Six solar projects partially funded by the Australian Renewable Energy Agency (ARENA) were either recently completed or being built across Queensland.Construction is expected to begin on another six projects next year.
With construction of the 25 megawatt (MW) Barcaldine solar farm now finished, work is underway to connect the 79,000 panels to the state's electricity grid with about 580 kilometres of cable.
It will feed the grid with the capacity to power more than 8,000 homes once finished by mid-December, enough to light up Barcaldine 11 times over.
A short distance away, work will soon begin on the 15MW Longreach Solar Farm.
Canadian Solar was successful in the last round of ARENA funding and will begin construction on the project early next year.
General manager Daniel Rouss said the Longreach area was perfect for solar power.
"Certainly one of the best in the world," he said.
"Basically it's good infrastructure, radiance, the amount of sunlight, support from the council, access to local community contractors.
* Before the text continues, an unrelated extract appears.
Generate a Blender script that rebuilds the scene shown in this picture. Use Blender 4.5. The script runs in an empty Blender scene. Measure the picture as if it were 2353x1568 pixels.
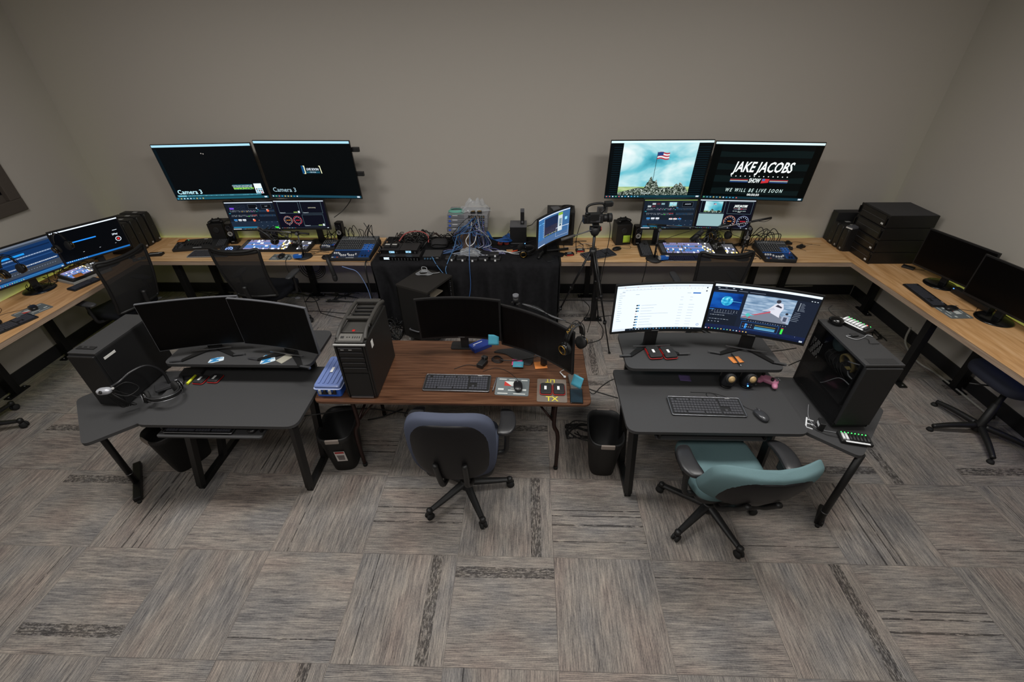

It has everything we need."
Longreach grazier James Walker said the long-running drought prompted him to diversify his operations and get involved in solar.
"You know through adversity it sort of really impacts you to make decisions and get things happening," he said.
"We don't have much cloud cover out here — in the middle of the drought I supposed we signalled that.
"I think it just makes a lot of sense, we have a lot of sunny days here and long day lengths."